Sunday, May 2, 2010

Letter from a black immigrant to a white one

This letter is inspired by Jacobson’s quote in the Introduction: “The saga of European immigration has long been held up as proof of the openness of American society, the benign and absorptive powers of American capitalism, and the robust health of American democracy.”

Dear Mr. O’Malley,

First, I would like to congratulate you on coming to this country with absolutely nothing and turning it into a whole lot of something. You’ve made quite a name for yourself here in America, and I admire that. But I’ve got to ask you why it is that only a European immigrant can be the poster child of the American Dream? Why is it that African women and men coming to this country were hardly considered humans, while you and yours are valorized as the epitome of the American capitalist system? We, the hard-working black women and men, were only included in the fantasy of the American Dream after the Civil Rights Movement, after the whitewashed, saintly U.S. government liberated us and gave us our supposedly inalienable rights. This myth that consumes the American imagination—the myth that anyone can climb the ladder from poverty to wealth—is limited to those who can prove their whiteness. You and your European brothers and sisters have become the model of a true American success story, while us dark-skinned citizens are portrayed as criminals and bums. You forget the barriers to success that are positioned directly in front of people that look like me as you climb your way up our backs just to get a taste of fancy cocktails in spacious corner offices. All immigrants deserve to be appreciated, not just the ones who can claim to be free and white.

-Mr. Jones

Questions:

1) Why do we take so much scientific fact for granted? If supposed infallible science regarding race, sex, etc. has been proven arbitrary and downright wrong, what other scientific “facts” should we be dubious of?

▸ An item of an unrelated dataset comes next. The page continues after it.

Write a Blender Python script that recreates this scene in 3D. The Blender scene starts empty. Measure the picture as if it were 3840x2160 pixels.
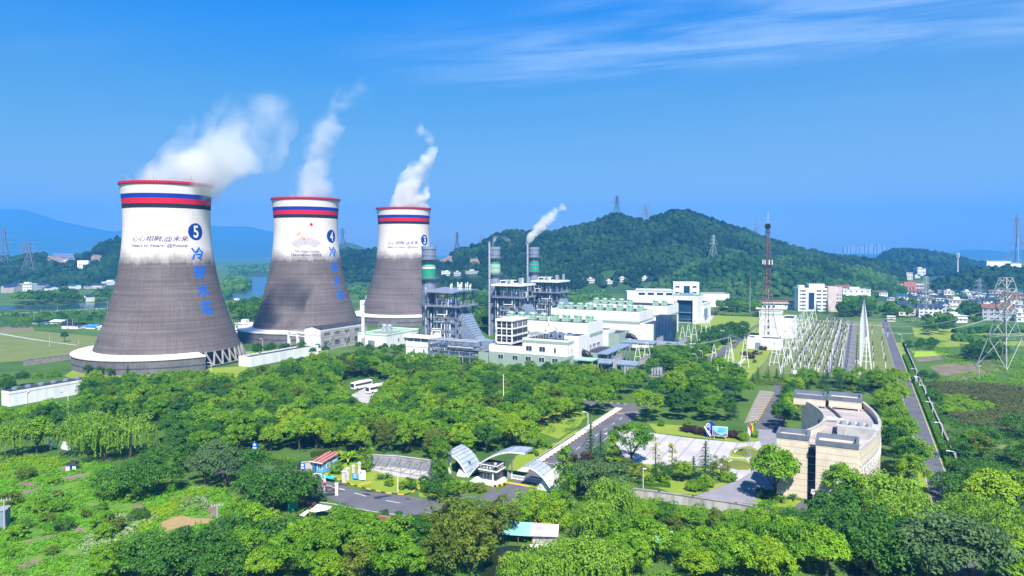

2) Why is there rarely a notion of essentialized whiteness, when there is so frequently a notion of an essentialized blackness, one that is either imposed upon black Americans or assumed by black Americans as a political tool? Is it because white people have never had to fight for rights as a group that we have never been subjected to an essential white identity? Or is there a negative notion of whiteness that embodies wealth, masculinity, and privilege and greatly disadvantages poor, non-masculine, underprivileged white Americans?